Literally writ-large in dripping green and blue cursive on sloppy Pepto-Bismal pink, this “virgun” is decorated with yellow stars, a fake flower, and orange plastic chains, and bordered above and below by wobbling gridded stripes. In teenage life, the term “virgin” breaches the imagination, exerting pressure on the body. Here it is, tremulous like a tissue-paper banner for the dance. But Gibson’s impulsive drips and daubs reintroduce corporeal gravitas, so that whimsy and youthful psychosexual experience twitch against one another. In this context, another painting’s title – Good Times Ahead (2015) – reads like a nervous joke.
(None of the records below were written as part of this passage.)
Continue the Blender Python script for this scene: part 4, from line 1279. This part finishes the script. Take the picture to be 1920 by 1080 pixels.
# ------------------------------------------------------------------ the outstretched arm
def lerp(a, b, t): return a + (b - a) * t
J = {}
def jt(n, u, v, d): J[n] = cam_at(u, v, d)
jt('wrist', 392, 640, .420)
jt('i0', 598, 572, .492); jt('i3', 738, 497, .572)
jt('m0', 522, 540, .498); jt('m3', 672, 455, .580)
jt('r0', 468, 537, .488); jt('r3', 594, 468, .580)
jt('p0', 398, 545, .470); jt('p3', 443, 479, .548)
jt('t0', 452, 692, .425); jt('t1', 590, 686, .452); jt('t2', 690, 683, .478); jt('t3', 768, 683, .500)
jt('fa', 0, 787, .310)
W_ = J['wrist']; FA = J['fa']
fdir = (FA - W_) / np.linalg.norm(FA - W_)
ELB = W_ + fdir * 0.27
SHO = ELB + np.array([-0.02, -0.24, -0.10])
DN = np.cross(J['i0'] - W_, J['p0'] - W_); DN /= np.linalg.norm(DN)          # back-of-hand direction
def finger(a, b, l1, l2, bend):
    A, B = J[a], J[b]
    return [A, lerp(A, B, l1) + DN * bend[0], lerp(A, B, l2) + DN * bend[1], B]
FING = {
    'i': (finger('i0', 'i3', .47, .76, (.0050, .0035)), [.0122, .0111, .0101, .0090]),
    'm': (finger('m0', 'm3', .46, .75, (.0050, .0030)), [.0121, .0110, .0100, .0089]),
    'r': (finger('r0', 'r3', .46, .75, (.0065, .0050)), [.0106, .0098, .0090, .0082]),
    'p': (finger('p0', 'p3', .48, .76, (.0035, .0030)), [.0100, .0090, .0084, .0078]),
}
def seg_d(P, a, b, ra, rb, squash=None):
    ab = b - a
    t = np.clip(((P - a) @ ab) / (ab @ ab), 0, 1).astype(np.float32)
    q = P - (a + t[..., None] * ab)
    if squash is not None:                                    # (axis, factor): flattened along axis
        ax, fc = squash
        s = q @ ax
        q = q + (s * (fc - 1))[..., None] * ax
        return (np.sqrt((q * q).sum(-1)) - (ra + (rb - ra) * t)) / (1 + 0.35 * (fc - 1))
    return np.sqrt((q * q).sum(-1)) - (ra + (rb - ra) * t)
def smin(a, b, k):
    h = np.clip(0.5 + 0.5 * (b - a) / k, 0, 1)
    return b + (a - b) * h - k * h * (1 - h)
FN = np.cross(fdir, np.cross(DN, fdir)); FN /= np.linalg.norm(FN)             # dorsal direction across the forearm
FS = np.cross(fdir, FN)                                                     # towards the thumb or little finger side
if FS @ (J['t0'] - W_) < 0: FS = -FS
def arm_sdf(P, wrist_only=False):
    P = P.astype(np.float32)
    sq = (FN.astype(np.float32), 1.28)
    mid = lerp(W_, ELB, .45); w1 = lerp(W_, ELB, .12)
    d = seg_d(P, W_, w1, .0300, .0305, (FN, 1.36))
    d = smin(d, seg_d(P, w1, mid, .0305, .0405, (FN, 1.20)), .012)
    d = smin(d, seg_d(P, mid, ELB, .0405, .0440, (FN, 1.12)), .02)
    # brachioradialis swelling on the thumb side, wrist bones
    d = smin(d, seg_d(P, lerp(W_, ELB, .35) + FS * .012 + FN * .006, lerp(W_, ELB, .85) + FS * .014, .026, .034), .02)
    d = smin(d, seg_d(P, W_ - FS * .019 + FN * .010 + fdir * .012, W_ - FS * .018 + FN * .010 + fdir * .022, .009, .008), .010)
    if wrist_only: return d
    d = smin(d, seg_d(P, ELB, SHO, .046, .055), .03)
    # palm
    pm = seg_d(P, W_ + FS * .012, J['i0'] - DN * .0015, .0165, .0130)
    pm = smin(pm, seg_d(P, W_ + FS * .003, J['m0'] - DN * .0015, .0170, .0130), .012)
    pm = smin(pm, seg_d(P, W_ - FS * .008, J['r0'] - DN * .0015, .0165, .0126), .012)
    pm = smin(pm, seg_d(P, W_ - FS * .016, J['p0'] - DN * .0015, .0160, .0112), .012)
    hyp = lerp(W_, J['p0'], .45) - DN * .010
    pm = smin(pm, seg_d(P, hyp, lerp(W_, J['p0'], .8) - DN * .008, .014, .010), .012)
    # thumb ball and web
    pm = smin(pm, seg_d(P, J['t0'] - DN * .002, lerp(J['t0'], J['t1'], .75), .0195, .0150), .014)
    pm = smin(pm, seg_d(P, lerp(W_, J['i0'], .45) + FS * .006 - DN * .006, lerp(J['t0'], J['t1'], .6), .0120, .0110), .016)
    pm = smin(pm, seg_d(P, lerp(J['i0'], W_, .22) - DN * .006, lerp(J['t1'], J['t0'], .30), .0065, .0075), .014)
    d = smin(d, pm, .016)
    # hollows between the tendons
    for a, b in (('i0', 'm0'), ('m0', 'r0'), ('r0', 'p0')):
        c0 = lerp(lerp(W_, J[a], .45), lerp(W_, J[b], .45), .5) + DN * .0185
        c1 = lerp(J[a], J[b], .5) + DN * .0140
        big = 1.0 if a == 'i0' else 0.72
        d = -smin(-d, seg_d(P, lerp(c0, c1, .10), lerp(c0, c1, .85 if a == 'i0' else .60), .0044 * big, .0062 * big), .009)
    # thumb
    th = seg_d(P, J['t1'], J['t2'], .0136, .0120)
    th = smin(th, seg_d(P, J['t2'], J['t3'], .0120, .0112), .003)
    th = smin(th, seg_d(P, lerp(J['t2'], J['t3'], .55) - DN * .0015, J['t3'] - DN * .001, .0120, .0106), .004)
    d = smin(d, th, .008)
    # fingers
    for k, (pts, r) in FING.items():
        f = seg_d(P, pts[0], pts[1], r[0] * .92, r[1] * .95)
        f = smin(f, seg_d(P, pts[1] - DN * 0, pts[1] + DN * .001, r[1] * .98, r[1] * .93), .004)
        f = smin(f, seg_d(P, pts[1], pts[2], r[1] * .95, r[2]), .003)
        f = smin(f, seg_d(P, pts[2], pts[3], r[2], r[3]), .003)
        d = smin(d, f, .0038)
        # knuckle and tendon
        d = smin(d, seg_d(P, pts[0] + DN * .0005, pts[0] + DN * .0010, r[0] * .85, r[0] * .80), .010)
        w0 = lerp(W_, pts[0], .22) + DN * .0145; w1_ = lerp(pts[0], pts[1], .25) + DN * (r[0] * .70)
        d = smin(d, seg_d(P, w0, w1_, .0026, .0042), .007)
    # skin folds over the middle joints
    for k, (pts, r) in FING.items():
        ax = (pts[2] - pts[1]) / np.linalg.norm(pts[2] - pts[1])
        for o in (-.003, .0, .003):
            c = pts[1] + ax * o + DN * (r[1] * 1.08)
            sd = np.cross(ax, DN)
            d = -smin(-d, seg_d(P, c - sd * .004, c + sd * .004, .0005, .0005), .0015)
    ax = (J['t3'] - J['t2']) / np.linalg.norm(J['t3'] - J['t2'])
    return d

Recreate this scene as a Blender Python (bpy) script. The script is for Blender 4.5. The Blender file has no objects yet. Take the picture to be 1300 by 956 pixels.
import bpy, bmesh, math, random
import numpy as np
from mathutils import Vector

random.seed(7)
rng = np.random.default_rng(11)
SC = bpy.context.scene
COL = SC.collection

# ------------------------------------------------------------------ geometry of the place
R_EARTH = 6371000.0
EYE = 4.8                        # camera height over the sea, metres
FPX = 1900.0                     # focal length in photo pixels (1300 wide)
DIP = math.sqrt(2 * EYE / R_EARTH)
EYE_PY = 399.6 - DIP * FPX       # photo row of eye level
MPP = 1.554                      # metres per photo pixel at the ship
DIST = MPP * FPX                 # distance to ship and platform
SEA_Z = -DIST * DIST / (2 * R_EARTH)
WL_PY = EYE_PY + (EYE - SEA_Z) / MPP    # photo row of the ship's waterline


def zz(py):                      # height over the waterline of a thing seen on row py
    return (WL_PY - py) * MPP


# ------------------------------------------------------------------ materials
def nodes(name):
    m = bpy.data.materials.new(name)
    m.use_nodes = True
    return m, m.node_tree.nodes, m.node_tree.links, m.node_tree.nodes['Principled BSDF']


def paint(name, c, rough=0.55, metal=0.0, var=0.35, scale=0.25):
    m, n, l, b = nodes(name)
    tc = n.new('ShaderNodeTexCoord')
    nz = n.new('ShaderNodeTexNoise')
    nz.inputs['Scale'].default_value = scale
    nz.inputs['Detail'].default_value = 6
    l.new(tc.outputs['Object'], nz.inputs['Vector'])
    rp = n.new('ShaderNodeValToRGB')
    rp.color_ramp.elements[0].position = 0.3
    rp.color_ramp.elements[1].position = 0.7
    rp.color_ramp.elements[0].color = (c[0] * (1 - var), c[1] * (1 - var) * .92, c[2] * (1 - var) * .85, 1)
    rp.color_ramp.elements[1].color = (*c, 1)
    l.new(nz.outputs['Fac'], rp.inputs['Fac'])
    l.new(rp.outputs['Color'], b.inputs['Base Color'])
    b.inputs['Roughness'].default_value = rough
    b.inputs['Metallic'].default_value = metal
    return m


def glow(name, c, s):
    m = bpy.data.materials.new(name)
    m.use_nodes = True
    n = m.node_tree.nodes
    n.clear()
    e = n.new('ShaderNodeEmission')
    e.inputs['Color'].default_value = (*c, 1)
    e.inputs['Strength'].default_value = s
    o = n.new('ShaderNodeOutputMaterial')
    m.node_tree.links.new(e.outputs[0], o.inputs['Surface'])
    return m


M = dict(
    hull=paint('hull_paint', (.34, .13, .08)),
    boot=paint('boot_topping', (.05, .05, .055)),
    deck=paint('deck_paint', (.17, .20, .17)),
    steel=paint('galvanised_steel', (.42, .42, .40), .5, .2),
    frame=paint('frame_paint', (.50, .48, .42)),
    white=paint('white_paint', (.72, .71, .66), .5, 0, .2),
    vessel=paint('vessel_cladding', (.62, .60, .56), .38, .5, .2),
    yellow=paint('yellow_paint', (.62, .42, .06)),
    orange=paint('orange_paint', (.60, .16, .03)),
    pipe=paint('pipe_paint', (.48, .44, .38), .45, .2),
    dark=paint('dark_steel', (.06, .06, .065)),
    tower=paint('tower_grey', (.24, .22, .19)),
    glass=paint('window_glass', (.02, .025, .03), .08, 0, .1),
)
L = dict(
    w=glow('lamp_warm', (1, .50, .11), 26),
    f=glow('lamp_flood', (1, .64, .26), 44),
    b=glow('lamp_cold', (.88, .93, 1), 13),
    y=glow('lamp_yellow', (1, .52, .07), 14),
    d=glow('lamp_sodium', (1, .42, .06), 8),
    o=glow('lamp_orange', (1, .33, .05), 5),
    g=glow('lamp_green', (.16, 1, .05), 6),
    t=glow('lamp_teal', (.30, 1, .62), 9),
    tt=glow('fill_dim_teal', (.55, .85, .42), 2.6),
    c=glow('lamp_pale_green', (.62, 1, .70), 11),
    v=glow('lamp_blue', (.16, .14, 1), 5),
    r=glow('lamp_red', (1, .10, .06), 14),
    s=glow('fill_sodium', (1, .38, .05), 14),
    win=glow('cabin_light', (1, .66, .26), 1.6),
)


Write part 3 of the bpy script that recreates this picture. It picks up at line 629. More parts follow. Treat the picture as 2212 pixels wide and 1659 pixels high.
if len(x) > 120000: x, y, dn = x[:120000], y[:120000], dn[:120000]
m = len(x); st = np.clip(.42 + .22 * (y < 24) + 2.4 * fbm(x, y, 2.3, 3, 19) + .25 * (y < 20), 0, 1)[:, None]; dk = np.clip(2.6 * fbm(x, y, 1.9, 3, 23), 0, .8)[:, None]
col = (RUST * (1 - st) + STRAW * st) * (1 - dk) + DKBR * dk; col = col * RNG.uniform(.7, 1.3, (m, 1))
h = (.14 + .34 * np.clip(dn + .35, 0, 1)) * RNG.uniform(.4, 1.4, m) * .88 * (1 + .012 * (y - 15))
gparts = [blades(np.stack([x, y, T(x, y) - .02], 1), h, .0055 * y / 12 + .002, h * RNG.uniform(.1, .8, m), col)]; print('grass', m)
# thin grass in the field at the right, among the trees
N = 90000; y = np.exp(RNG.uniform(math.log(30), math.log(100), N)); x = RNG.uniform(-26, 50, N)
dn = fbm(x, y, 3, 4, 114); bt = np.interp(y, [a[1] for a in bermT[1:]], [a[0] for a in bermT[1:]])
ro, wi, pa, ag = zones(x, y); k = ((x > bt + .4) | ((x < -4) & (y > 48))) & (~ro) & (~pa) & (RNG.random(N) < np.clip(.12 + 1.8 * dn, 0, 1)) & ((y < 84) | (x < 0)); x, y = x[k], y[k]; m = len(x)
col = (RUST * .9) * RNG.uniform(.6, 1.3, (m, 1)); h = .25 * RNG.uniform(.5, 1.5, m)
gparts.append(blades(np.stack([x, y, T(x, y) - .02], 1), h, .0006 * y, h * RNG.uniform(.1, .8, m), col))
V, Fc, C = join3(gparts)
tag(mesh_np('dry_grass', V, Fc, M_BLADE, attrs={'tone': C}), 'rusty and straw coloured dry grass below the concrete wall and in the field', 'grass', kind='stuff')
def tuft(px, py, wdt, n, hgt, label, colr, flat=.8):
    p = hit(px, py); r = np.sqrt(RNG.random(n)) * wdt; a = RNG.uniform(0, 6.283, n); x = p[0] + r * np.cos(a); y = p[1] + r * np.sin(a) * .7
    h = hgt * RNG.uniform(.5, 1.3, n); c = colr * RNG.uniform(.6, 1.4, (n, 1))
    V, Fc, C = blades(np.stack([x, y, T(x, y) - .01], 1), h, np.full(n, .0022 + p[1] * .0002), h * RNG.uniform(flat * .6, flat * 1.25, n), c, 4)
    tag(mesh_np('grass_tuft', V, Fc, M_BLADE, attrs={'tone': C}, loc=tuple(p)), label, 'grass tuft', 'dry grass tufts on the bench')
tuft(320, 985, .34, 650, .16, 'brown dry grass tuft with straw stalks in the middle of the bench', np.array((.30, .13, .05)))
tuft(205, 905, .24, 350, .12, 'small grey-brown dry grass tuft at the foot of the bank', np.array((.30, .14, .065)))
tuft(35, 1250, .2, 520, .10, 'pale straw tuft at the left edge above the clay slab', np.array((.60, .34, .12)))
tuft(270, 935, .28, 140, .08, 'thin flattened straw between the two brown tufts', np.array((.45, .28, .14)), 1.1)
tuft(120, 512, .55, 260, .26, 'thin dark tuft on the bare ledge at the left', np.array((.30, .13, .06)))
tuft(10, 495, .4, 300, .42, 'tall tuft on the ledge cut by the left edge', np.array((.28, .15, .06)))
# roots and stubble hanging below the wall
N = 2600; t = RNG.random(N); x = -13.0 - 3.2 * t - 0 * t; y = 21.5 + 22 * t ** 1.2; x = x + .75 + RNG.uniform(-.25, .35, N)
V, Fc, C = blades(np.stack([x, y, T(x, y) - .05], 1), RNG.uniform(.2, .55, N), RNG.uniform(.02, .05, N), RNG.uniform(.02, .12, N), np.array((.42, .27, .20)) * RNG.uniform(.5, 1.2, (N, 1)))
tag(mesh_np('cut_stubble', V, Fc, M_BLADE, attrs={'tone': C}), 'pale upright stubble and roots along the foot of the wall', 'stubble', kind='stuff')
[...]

Jotted in blue, these words lean lazily beneath the central motif of this painting, an ochre-yellow banana flecked with black, and thickly textured. Worries about the future dissipate into a day-glow aura.
“FUCK-EM” cruises over a skein of proto-expressive brushwork in another piece. But the painting’s title, Un Fuck Em (2015), throws this devil-may-care recklessness into reverse. The equivocating “UN” hangs high to the left – bruised mauve nearly disappearing into a slop of red. What is being un-fucked, here? A bad decision after a late night out? A professional relationship obliterated through a momentary failure of composure? In a painterly bait-and-switch, Gibson affects insouciance before revealing an earnest desire to wrest the past into a more tolerable image. Bubbly and tragicomic, Purgatory Emporium parrots the gawky reality of speech – an onerous coaxing of flubs and stammers from the rich juice of interior monologue. When Gibson’s own language dozes into flat-footed snickering – as in the poodle painting, and a comparable depiction of a Diet Coke can – it’s of little consequence; she’s produced a vacillating exhibition that leaves a critic sputtering after the right words.